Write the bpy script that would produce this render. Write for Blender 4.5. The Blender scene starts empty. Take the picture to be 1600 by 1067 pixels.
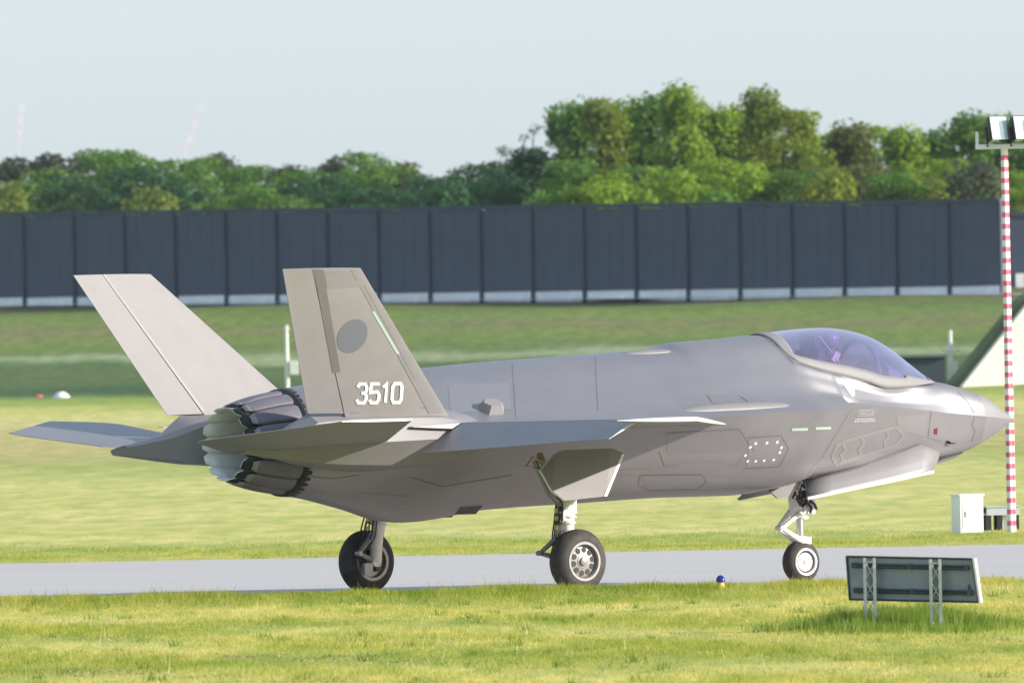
import bpy, bmesh, math, random
import numpy as np
from mathutils import Vector, Matrix
from mathutils.bvhtree import BVHTree

R = math.radians
random.seed(7)
rng = np.random.default_rng(7)
sc = bpy.context.scene
COL = sc.collection

# ------------------------------------------------------------------ camera, sky, sun
ROLL = 0.019
CAM_H = 3.0
LENS = 484.36
F = LENS / 36 * 1600          # focal length in photo pixels
YH = 585.0                    # horizon row of the levelled photo
cd = bpy.data.cameras.new("camera")
cam = bpy.data.objects.new("camera", cd)
COL.objects.link(cam)
sc.camera = cam
cd.lens = LENS
cd.sensor_width = 36
cd.clip_start = 1
cd.clip_end = 20000
pitch = math.atan((YH - 533.5) / F)
cam.matrix_world = (Matrix.Translation((0, 0, CAM_H)) @ Matrix.Rotation(math.pi / 2 + pitch, 4, 'X')
                    @ Matrix.Rotation(-ROLL, 4, 'Z'))
cd.dof.use_dof = True
cd.dof.focus_distance = 189
cd.dof.aperture_fstop = 7.1

SUN_EL, SUN_AZ = 20.0, 101.0   # azimuth clockwise from the viewing direction
w = bpy.data.worlds.new("World")
sc.world = w
w.use_nodes = True
nt = w.node_tree
sky = nt.nodes.new('ShaderNodeTexSky')
sky.sky_type = 'NISHITA'
sky.sun_disc = False
sky.sun_elevation = R(SUN_EL)
sky.sun_rotation = R(SUN_AZ)
sky.air_density = 1.0
sky.dust_density = 1.0
sky.ozone_density = 1.0
# thin even veil of high cloud over the clear sky
veil = nt.nodes.new('ShaderNodeMix')
veil.data_type = 'RGBA'
veil.inputs[0].default_value = 0.55
veil.inputs[7].default_value = (3.40, 4.30, 5.45, 1)
nt.links.new(sky.outputs[0], veil.inputs[6])
nt.links.new(veil.outputs[2], nt.nodes['Background'].inputs[0])
nt.nodes['Background'].inputs[1].default_value = 0.112

sl = bpy.data.lights.new("sun", 'SUN')
sun = bpy.data.objects.new("sun", sl)
COL.objects.link(sun)
sl.energy = 4.0
sl.angle = R(0.6)
sl.color = (1.0, 0.92, 0.82)
sd = Vector((math.sin(R(SUN_AZ)) * math.cos(R(SUN_EL)), math.cos(R(SUN_AZ)) * math.cos(R(SUN_EL)), math.sin(R(SUN_EL))))
sun.rotation_euler = sd.to_track_quat('Z', 'Y').to_euler()

sc.view_settings.view_transform = 'Standard'
sc.view_settings.look = 'None'
sc.view_settings.gamma = 1
sc.view_settings.use_curve_mapping = False
sc.view_settings.exposure = 0.85
sc.cycles.max_bounces = 8
sc.cycles.transparent_max_bounces = 12
sc.cycles.volume_bounces = 0

# ------------------------------------------------------------------ measuring helpers
TH = R(36.6)
CT, ST = math.cos(TH), math.sin(TH)
JET_D = 190.0
JY0 = JET_D + 9 * ST


def level(px, py):
    u, v = px - 800, py - 533.5
    return u * math.cos(ROLL) - v * math.sin(ROLL), u * math.sin(ROLL) + v * math.cos(ROLL)


VH = YH - 533.5
JX0 = level(1583, 655)[0] * JY0 / F


def at_depth(px, py, Y):
    u, v = level(px, py)
    return Vector((u * Y / F, Y, CAM_H - (v - VH) * Y / F))


def on_ground(px, py, z=0.0):
    u, v = level(px, py)
    Y = (CAM_H - z) * F / (v - VH)
    return Vector((u * Y / F, Y, z))


def at_y(px, py, y):
    """station and height on the jet of a measured point whose distance from the jet's centre plane is y"""
    u, v = level(px, py)
    a = u / F
    fs = (JX0 + y * ST - a * (JY0 - y * CT)) / (CT - a * ST)
    Y = JY0 - fs * ST - y * CT
    return fs, y, CAM_H - (v - VH) * Y / F


OFS = 8.5                     # jet origin sits at this station


def A(fs, y, z):
    return Vector((OFS - fs, -y, z))


def AP(px, py, y):
    return A(*at_y(px, py, y))


JET_M = Matrix.Translation((JX0 - OFS * CT, JY0 - OFS * ST, 0)) @ Matrix.Rotation(TH, 4, 'Z')
JET_I = JET_M.inverted()


def jet_ray(px, py):
    o = JET_I @ Vector((0, 0, CAM_H))
    d = (JET_I @ at_depth(px, py, 190.0)) - o
    return o, d.normalized()


# ------------------------------------------------------------------ materials
MATS = {}


def mat(name, col, rough=0.6, metal=0.0, var=0.0, scale=5.0, spec=0.5, ior=1.5, bump=0.0, bscale=60.0, stretch=None, col2=None, coat=0.0):
    m = bpy.data.materials.new(name)
    m.use_nodes = True
    n = m.node_tree
    b = n.nodes['Principled BSDF']
    b.inputs['Roughness'].default_value = rough
    b.inputs['Metallic'].default_value = metal
    b.inputs['Specular IOR Level'].default_value = spec
    b.inputs['Coat Weight'].default_value = coat
    b.inputs['IOR'].default_value = ior
    b.inputs['Base Color'].default_value = (*col, 1)
    tc = n.nodes.new('ShaderNodeTexCoord')
    vec = tc.outputs['Object']
    if stretch:
        mp = n.nodes.new('ShaderNodeMapping')
        mp.inputs['Scale'].default_value = stretch
        n.links.new(vec, mp.inputs[0])
        vec = mp.outputs[0]
    if var > 0 or col2:
        nz = n.nodes.new('ShaderNodeTexNoise')
        nz.inputs['Scale'].default_value = scale
        nz.inputs['Detail'].default_value = 6
        nz.inputs['Roughness'].default_value = 0.6
        n.links.new(vec, nz.inputs['Vector'])
        rp = n.nodes.new('ShaderNodeValToRGB')
        rp.color_ramp.elements[0].position = 0.3
        rp.color_ramp.elements[1].position = 0.7
        c2 = col2 or col
        rp.color_ramp.elements[0].color = (*[c * (1 - var) for c in col], 1)
        rp.color_ramp.elements[1].color = (*[min(1, c * (1 + var)) for c in c2], 1)
        n.links.new(nz.outputs[0], rp.inputs[0])
        n.links.new(rp.outputs[0], b.inputs['Base Color'])
    if bump > 0:
        nb = n.nodes.new('ShaderNodeTexNoise')
        nb.inputs['Scale'].default_value = bscale
        nb.inputs['Detail'].default_value = 4
        n.links.new(vec, nb.inputs['Vector'])
        bp = n.nodes.new('ShaderNodeBump')
        bp.inputs['Strength'].default_value = bump
        bp.inputs['Distance'].default_value = 0.02
        n.links.new(nb.outputs[0], bp.inputs['Height'])
        n.links.new(bp.outputs[0], b.inputs['Normal'])
    MATS[name] = m
    return m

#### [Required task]
Set down the complete material exactly, but do not include the images.

#### [Correct response]
Write the bpy script that would produce this render. Write for Blender 4.5. The Blender scene starts empty. Take the picture to be 1600 by 1067 pixels.
import bpy, bmesh, math, random
import numpy as np
from mathutils import Vector, Matrix
from mathutils.bvhtree import BVHTree

R = math.radians
random.seed(7)
rng = np.random.default_rng(7)
sc = bpy.context.scene
COL = sc.collection

# ------------------------------------------------------------------ camera, sky, sun
ROLL = 0.019
CAM_H = 3.0
LENS = 484.36
F = LENS / 36 * 1600          # focal length in photo pixels
YH = 585.0                    # horizon row of the levelled photo
cd = bpy.data.cameras.new("camera")
cam = bpy.data.objects.new("camera", cd)
COL.objects.link(cam)
sc.camera = cam
cd.lens = LENS
cd.sensor_width = 36
cd.clip_start = 1
cd.clip_end = 20000
pitch = math.atan((YH - 533.5) / F)
cam.matrix_world = (Matrix.Translation((0, 0, CAM_H)) @ Matrix.Rotation(math.pi / 2 + pitch, 4, 'X')
                    @ Matrix.Rotation(-ROLL, 4, 'Z'))
cd.dof.use_dof = True
cd.dof.focus_distance = 189
cd.dof.aperture_fstop = 7.1

SUN_EL, SUN_AZ = 20.0, 101.0   # azimuth clockwise from the viewing direction
w = bpy.data.worlds.new("World")
sc.world = w
w.use_nodes = True
nt = w.node_tree
sky = nt.nodes.new('ShaderNodeTexSky')
sky.sky_type = 'NISHITA'
sky.sun_disc = False
sky.sun_elevation = R(SUN_EL)
sky.sun_rotation = R(SUN_AZ)
sky.air_density = 1.0
sky.dust_density = 1.0
sky.ozone_density = 1.0
# thin even veil of high cloud over the clear sky
veil = nt.nodes.new('ShaderNodeMix')
veil.data_type = 'RGBA'
veil.inputs[0].default_value = 0.55
veil.inputs[7].default_value = (3.40, 4.30, 5.45, 1)
nt.links.new(sky.outputs[0], veil.inputs[6])
nt.links.new(veil.outputs[2], nt.nodes['Background'].inputs[0])
nt.nodes['Background'].inputs[1].default_value = 0.112

sl = bpy.data.lights.new("sun", 'SUN')
sun = bpy.data.objects.new("sun", sl)
COL.objects.link(sun)
sl.energy = 4.0
sl.angle = R(0.6)
sl.color = (1.0, 0.92, 0.82)
sd = Vector((math.sin(R(SUN_AZ)) * math.cos(R(SUN_EL)), math.cos(R(SUN_AZ)) * math.cos(R(SUN_EL)), math.sin(R(SUN_EL))))
sun.rotation_euler = sd.to_track_quat('Z', 'Y').to_euler()

sc.view_settings.view_transform = 'Standard'
sc.view_settings.look = 'None'
sc.view_settings.gamma = 1
sc.view_settings.use_curve_mapping = False
sc.view_settings.exposure = 0.85
sc.cycles.max_bounces = 8
sc.cycles.transparent_max_bounces = 12
sc.cycles.volume_bounces = 0

# ------------------------------------------------------------------ measuring helpers
TH = R(36.6)
CT, ST = math.cos(TH), math.sin(TH)
JET_D = 190.0
JY0 = JET_D + 9 * ST


def level(px, py):
    u, v = px - 800, py - 533.5
    return u * math.cos(ROLL) - v * math.sin(ROLL), u * math.sin(ROLL) + v * math.cos(ROLL)


VH = YH - 533.5
JX0 = level(1583, 655)[0] * JY0 / F


def at_depth(px, py, Y):
    u, v = level(px, py)
    return Vector((u * Y / F, Y, CAM_H - (v - VH) * Y / F))


def on_ground(px, py, z=0.0):
    u, v = level(px, py)
    Y = (CAM_H - z) * F / (v - VH)
    return Vector((u * Y / F, Y, z))


def at_y(px, py, y):
    """station and height on the jet of a measured point whose distance from the jet's centre plane is y"""
    u, v = level(px, py)
    a = u / F
    fs = (JX0 + y * ST - a * (JY0 - y * CT)) / (CT - a * ST)
    Y = JY0 - fs * ST - y * CT
    return fs, y, CAM_H - (v - VH) * Y / F


OFS = 8.5                     # jet origin sits at this station


def A(fs, y, z):
    return Vector((OFS - fs, -y, z))


def AP(px, py, y):
    return A(*at_y(px, py, y))


JET_M = Matrix.Translation((JX0 - OFS * CT, JY0 - OFS * ST, 0)) @ Matrix.Rotation(TH, 4, 'Z')
JET_I = JET_M.inverted()


def jet_ray(px, py):
    o = JET_I @ Vector((0, 0, CAM_H))
    d = (JET_I @ at_depth(px, py, 190.0)) - o
    return o, d.normalized()


# ------------------------------------------------------------------ materials
MATS = {}


def mat(name, col, rough=0.6, metal=0.0, var=0.0, scale=5.0, spec=0.5, ior=1.5, bump=0.0, bscale=60.0, stretch=None, col2=None, coat=0.0):
    m = bpy.data.materials.new(name)
    m.use_nodes = True
    n = m.node_tree
    b = n.nodes['Principled BSDF']
    b.inputs['Roughness'].default_value = rough
    b.inputs['Metallic'].default_value = metal
    b.inputs['Specular IOR Level'].default_value = spec
    b.inputs['Coat Weight'].default_value = coat
    b.inputs['IOR'].default_value = ior
    b.inputs['Base Color'].default_value = (*col, 1)
    tc = n.nodes.new('ShaderNodeTexCoord')
    vec = tc.outputs['Object']
    if stretch:
        mp = n.nodes.new('ShaderNodeMapping')
        mp.inputs['Scale'].default_value = stretch
        n.links.new(vec, mp.inputs[0])
        vec = mp.outputs[0]
    if var > 0 or col2:
        nz = n.nodes.new('ShaderNodeTexNoise')
        nz.inputs['Scale'].default_value = scale
        nz.inputs['Detail'].default_value = 6
        nz.inputs['Roughness'].default_value = 0.6
        n.links.new(vec, nz.inputs['Vector'])
        rp = n.nodes.new('ShaderNodeValToRGB')
        rp.color_ramp.elements[0].position = 0.3
        rp.color_ramp.elements[1].position = 0.7
        c2 = col2 or col
        rp.color_ramp.elements[0].color = (*[c * (1 - var) for c in col], 1)
        rp.color_ramp.elements[1].color = (*[min(1, c * (1 + var)) for c in c2], 1)
        n.links.new(nz.outputs[0], rp.inputs[0])
        n.links.new(rp.outputs[0], b.inputs['Base Color'])
    if bump > 0:
        nb = n.nodes.new('ShaderNodeTexNoise')
        nb.inputs['Scale'].default_value = bscale
        nb.inputs['Detail'].default_value = 4
        n.links.new(vec, nb.inputs['Vector'])
        bp = n.nodes.new('ShaderNodeBump')
        bp.inputs['Strength'].default_value = bump
        bp.inputs['Distance'].default_value = 0.02
        n.links.new(nb.outputs[0], bp.inputs['Height'])
        n.links.new(bp.outputs[0], b.inputs['Normal'])
    MATS[name] = m
    return m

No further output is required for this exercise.